His thesis, therefore, assumes that "there is more than one of Marx, there must be more than one of them". One does not know if it is living or dead, but it concerns all of us and "comes to defy semantics as much as ontology, psychology and philosophy". And like the ghost in Hamlet, "this thing looks at us and sees us not see it even when it is there". It is a paradoxical phenomenality, a type of ungraspable visibility of the invisible. Derrida is here arguing that the idea of a spectre involves mourning, which is an attempt "to ontologise remains, to make them present, by identifying the bodily remains and by localising the dead" or, like Hamlet, by trying to give a tongue to the skull. The question of `Whither Marxism?' therefore follows the ghost to find out what is wrong with "the state of Denmark". And does this not mean also that we are followed in turn by the ghost? What seems to be the future "comes back in advance from the past, from the back".

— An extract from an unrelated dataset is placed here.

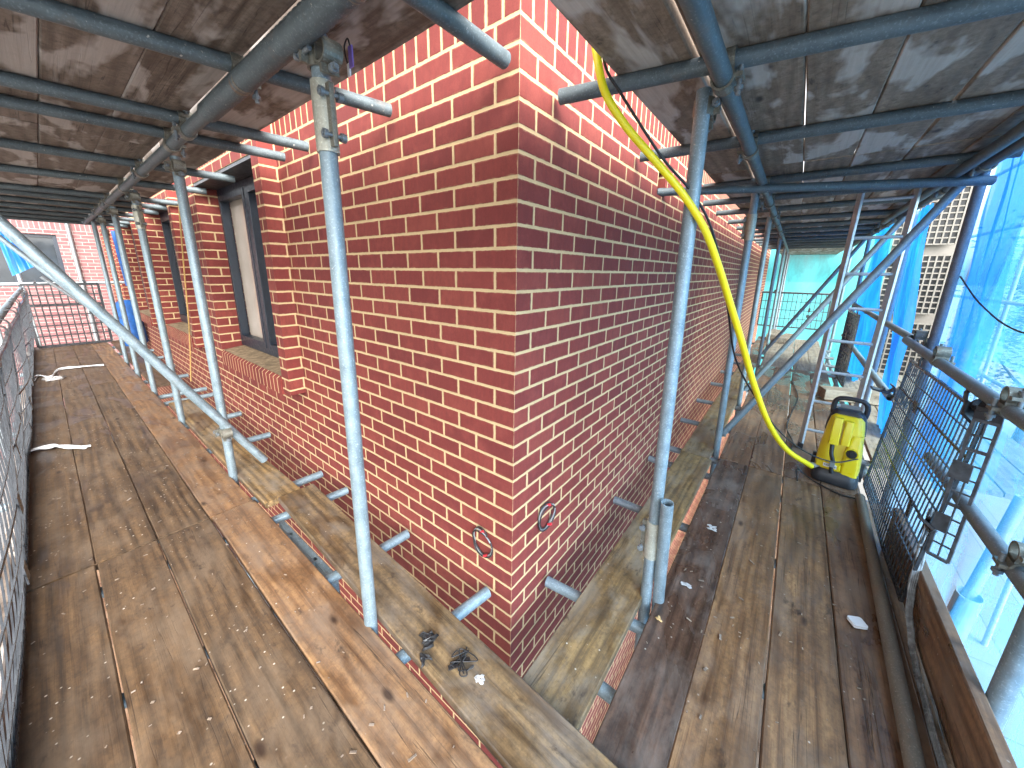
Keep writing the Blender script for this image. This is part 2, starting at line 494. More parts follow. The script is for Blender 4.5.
def ground_mat():
    t = NT('paved_ground'); v = t.pos()
    x, y, z = t.sep(v)
    def joint(c, size, off=0.):
        u = t.math('DIVIDE', t.math('ADD', c, off), size); k = t.math('FLOOR', u); f = t.math('SUBTRACT', u, k)
        return k, t.math('MULTIPLY', t.math('MINIMUM', f, t.math('SUBTRACT', 1., f)), size)
    kx, dx = joint(x, .45)
    ky, dy = joint(t.math('ADD', y, t.math('MULTIPLY', kx, .45)), .9)
    d = t.math('MINIMUM', dx, dy)
    w = t.white(t.comb(kx, ky, 1.))
    n = t.noise(v, 2.2, 6, .65)
    c = t.mix(w[0], (.165, .165, .163), (.215, .214, .21))
    c = t.mix(t.map(n, .4, .75, 0., .5), c, (.145, .142, .138))
    c = t.mix(t.map(t.noise(v, 60., 3), .4, .7, 0., .3), c, (.17, .167, .163))
    c = t.mix(t.map(d, .004, .012, .85, 0.), c, (.12, .115, .11))
    M['paved_ground'] = t.done(t.principled(c, t.map(n, .3, .7, .55, .8), 0., t.bump(t.map(d, .0, .012), .4, .006), .4))
ground_mat()

# ------------------------------------------------------------------ camera, world, sun
cam = bpy.data.cameras.new('camera'); co = bpy.data.objects.new('camera', cam); COL.objects.link(co)
rt = Vector((.78648323, .61748989, .01226244)); dn = Vector((.15441941, -.17737906, -.97195232)); fw = Vector((-.59799563, .76631776, -.23485808))
rt.normalize(); fw.normalize(); up = rt.cross(fw)
mw = Matrix((rt, up, -fw)).transposed().to_4x4(); mw.translation = Vector((.77798, -1.02494, 1.41412))
co.matrix_world = mw
cam.sensor_width = 36.; cam.lens = 359.645 / 1024 * 36
cam.shift_x = 1.712 / 1024; cam.shift_y = -25.209 / 1024
cam.clip_start = .02; cam.clip_end = 2000
S.camera = co

SUN_EL, SUN_AZ = math.radians(34), math.radians(116)          # compass style: from +Y towards +X
w = bpy.data.worlds.new('World'); S.world = w; w.use_nodes = True
nt = w.node_tree; nt.nodes.clear()
sky = nt.nodes.new('ShaderNodeTexSky'); sky.sky_type = 'NISHITA'; sky.sun_disc = False
sky.sun_elevation = SUN_EL; sky.sun_rotation = SUN_AZ
sky.air_density = 1.; sky.dust_density = 4.; sky.ozone_density = .6; sky.altitude = 60
hs = nt.nodes.new('ShaderNodeHueSaturation'); hs.inputs['Saturation'].default_value = .16
bg = nt.nodes.new('ShaderNodeBackground'); bg.inputs[1].default_value = .15
wo = nt.nodes.new('ShaderNodeOutputWorld')
nt.links.new(sky.outputs[0], hs.inputs['Color']); nt.links.new(hs.outputs[0], bg.inputs[0]); nt.links.new(bg.outputs[0], wo.inputs[0])
ld = bpy.data.lights.new('sun', 'SUN'); ld.energy = 1.0; ld.angle = math.radians(60); ld.color = (1., .95, .87)
lo = bpy.data.objects.new('sun', ld); COL.objects.link(lo)
sd = Vector((math.sin(SUN_AZ) * math.cos(SUN_EL), math.cos(SUN_AZ) * math.cos(SUN_EL), math.sin(SUN_EL)))
lo.rotation_euler = sd.to_track_quat('Z', 'Y').to_euler(); lo.location = (0, -6, 9)
S.view_settings.view_transform = 'Standard'; S.view_settings.look = 'None'
S.view_settings.exposure = 2.68; S.view_settings.gamma = 1.
S.render.engine = 'CYCLES'
S.cycles.max_bounces = 9; S.cycles.diffuse_bounces = 6; S.cycles.transparent_max_bounces = 16
S.cycles.use_denoising = True
S.cycles.sample_clamp_indirect = 8.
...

Derrida is of the view that unlike any other philosophical tradition, the Marxian makes an allowance for restructuring and reinventing in view of the unpredictability of knowledge and the ever-changing politics of globalisation. Thus, reading and re-reading, revisions and re-revisions of Marx become imperative. He is clear in his mind that "there will be no future without Marx, without the memory and inheritance of Marx". We live in times when it is impossible to ignore the impact of Marxist thought, may it be tangible or invisible. Mannathukkaren gives timely advice to the Marxists to engage creatively with Derrida, Benjamin and Bloch with the "desire to reinstate the `romantic' Marx into the Marxist oeuvre". Otherwise, he warns, "the ghosts of Derrida and others shall come to haunt Marxists".